- _SET TASK_: Copy exactly the lines from the start of the data below through the one that carries "from mathutils import", and only those.

[START DATASET SECTION]

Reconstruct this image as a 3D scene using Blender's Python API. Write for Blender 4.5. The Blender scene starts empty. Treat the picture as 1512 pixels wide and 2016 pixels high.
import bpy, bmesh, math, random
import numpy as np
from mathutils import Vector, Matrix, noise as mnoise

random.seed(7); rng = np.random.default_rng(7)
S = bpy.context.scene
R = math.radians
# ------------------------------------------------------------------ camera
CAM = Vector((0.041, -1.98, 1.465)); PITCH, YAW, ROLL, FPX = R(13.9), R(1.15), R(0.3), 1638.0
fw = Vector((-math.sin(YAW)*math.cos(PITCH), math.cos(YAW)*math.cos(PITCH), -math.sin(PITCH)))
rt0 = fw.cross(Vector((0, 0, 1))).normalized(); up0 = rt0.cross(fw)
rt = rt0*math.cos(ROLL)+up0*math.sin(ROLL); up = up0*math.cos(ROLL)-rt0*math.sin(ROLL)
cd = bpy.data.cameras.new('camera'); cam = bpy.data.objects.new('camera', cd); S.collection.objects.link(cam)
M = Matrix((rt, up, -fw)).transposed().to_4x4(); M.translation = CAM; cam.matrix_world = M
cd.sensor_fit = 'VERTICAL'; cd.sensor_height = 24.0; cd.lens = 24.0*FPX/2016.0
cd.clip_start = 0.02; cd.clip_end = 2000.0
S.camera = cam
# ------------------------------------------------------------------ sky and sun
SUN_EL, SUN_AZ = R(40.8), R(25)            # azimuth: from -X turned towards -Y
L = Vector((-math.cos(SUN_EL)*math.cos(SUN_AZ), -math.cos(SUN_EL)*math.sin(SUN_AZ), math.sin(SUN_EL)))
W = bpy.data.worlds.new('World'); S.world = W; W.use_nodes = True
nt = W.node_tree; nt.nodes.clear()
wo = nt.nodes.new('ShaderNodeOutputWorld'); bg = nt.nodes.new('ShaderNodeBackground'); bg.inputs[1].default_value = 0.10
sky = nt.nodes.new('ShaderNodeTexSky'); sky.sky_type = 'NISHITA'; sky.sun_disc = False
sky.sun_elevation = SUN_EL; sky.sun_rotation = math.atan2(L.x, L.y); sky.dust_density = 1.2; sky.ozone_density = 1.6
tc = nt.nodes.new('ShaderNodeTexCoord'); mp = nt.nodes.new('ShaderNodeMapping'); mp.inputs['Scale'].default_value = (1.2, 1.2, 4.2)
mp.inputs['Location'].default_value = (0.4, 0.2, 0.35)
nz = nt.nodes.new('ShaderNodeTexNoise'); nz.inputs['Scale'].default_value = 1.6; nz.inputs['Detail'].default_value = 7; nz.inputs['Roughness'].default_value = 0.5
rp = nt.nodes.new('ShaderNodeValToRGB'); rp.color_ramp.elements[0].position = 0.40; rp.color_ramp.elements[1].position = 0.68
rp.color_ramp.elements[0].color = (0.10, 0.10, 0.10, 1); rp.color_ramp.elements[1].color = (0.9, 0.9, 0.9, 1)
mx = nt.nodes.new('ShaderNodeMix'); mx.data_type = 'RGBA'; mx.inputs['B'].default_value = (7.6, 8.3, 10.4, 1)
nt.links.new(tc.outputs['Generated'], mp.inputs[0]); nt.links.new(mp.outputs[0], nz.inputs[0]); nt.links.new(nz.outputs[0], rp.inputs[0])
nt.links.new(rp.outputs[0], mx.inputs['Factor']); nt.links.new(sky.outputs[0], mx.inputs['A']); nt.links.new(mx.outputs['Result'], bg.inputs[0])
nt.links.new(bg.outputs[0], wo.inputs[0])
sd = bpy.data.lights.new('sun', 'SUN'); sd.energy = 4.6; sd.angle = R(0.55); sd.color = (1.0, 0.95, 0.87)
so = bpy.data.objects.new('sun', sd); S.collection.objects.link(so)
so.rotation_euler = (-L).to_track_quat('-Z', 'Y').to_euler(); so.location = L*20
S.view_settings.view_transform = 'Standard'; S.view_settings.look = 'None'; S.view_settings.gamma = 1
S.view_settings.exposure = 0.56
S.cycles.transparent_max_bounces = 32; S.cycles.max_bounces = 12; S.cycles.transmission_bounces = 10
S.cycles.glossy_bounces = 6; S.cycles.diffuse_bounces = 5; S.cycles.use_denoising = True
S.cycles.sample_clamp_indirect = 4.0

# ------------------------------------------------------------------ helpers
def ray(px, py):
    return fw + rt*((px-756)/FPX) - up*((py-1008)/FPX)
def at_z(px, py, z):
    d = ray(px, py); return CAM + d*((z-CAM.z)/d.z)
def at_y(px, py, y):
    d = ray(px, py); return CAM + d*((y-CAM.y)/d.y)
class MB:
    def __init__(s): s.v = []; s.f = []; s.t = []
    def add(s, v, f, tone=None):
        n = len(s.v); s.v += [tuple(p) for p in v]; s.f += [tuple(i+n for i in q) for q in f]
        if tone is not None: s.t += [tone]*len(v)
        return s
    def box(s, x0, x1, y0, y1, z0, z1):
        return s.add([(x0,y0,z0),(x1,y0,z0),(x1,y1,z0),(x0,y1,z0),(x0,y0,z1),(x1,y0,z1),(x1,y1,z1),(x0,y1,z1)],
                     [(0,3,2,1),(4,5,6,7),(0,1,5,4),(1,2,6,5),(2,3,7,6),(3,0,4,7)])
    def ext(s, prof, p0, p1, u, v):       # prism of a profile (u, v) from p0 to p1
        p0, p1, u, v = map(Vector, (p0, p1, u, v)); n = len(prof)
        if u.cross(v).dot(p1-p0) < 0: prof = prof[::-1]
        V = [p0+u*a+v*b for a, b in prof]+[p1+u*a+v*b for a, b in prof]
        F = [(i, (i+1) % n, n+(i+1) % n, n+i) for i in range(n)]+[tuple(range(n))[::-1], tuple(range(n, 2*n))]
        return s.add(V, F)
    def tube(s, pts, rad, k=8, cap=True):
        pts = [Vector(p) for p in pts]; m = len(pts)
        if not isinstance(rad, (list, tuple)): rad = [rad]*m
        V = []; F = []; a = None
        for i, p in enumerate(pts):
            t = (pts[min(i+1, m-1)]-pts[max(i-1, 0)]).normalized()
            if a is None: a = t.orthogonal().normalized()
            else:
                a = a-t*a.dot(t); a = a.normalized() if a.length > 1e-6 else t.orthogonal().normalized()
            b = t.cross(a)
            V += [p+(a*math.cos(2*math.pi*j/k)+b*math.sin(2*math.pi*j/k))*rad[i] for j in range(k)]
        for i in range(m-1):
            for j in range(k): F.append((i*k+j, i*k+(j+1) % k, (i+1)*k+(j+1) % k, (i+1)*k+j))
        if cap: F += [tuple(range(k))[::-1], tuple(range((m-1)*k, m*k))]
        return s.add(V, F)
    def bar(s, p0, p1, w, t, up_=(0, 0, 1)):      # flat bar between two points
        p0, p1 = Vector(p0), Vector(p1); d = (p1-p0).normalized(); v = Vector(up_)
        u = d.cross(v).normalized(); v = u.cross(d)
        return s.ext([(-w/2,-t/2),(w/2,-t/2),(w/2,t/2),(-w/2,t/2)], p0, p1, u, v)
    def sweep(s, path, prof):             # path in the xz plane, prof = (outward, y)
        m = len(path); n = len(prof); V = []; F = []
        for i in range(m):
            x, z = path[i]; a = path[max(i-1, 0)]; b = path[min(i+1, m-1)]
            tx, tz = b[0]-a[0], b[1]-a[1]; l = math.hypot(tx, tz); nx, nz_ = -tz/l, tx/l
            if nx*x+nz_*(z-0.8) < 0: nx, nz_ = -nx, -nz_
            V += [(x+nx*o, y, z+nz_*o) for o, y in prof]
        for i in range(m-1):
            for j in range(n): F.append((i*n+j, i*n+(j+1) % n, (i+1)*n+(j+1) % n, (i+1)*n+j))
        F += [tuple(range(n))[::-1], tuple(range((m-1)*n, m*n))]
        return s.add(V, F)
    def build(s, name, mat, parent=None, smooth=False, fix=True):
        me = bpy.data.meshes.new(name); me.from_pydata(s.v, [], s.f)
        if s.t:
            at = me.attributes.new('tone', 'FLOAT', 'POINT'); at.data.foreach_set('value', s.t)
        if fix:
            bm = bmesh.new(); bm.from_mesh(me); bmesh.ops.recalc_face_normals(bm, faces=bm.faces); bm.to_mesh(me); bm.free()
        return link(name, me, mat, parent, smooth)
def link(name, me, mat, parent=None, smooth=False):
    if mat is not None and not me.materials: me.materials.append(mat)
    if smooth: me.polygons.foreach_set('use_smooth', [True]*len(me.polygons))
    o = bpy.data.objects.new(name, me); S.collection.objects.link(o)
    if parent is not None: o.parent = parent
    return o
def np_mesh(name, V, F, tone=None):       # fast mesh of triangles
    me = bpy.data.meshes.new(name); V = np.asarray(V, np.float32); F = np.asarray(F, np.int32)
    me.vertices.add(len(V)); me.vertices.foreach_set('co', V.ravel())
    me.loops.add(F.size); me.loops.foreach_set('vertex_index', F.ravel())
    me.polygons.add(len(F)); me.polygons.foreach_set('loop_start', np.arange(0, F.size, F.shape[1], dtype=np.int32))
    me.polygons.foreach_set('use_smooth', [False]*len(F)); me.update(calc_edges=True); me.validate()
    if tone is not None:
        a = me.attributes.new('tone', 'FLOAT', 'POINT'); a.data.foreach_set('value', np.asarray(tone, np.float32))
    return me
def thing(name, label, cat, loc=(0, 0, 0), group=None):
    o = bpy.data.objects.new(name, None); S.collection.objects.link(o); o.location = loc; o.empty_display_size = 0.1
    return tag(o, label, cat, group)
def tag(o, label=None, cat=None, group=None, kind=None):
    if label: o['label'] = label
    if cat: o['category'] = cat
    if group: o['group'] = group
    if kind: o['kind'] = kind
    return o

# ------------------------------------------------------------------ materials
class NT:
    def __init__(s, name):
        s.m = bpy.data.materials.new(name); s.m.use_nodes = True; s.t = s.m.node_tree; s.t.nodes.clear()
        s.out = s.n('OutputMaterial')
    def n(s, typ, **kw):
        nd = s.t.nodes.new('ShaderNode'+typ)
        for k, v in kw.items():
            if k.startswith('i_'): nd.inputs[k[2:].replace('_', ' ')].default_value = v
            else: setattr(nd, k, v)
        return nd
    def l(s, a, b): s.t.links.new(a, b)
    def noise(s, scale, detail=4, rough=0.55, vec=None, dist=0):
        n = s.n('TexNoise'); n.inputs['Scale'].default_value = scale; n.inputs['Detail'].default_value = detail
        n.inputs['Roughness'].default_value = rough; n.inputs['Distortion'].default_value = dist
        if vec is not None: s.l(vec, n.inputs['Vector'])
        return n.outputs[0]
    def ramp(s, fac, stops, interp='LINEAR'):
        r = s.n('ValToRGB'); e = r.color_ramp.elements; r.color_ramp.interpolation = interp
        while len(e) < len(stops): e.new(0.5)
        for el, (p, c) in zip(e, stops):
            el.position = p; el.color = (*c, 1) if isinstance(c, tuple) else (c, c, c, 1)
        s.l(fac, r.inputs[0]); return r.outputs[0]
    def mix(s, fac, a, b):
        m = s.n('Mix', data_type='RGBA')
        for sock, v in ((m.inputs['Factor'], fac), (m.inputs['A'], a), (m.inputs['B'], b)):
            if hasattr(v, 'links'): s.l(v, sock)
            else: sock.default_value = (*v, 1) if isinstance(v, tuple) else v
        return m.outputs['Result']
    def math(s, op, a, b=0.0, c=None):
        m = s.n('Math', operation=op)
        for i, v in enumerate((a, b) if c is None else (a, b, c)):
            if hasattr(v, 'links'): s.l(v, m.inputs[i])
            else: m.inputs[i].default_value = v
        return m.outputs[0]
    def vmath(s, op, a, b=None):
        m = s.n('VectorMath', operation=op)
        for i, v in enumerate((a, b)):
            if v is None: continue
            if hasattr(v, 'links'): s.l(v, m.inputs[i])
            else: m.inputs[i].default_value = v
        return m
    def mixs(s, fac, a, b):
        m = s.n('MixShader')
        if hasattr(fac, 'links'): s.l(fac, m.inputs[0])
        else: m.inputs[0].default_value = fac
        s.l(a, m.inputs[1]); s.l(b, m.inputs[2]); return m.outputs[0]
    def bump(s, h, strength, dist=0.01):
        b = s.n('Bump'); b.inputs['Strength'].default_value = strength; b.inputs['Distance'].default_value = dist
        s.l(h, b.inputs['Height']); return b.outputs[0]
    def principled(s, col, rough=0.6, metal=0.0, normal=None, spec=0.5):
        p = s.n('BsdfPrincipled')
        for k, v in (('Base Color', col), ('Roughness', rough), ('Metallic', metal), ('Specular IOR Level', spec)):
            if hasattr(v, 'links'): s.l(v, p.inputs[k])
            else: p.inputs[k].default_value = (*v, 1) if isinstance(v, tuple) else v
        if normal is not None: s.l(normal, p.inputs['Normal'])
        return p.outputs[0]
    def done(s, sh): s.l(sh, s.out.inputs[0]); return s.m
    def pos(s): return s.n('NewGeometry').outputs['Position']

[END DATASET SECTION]

- _ANSWER TO THIS EXERCISE_:
Reconstruct this image as a 3D scene using Blender's Python API. Write for Blender 4.5. The Blender scene starts empty. Treat the picture as 1512 pixels wide and 2016 pixels high.
import bpy, bmesh, math, random
import numpy as np
from mathutils import Vector, Matrix, noise as mnoise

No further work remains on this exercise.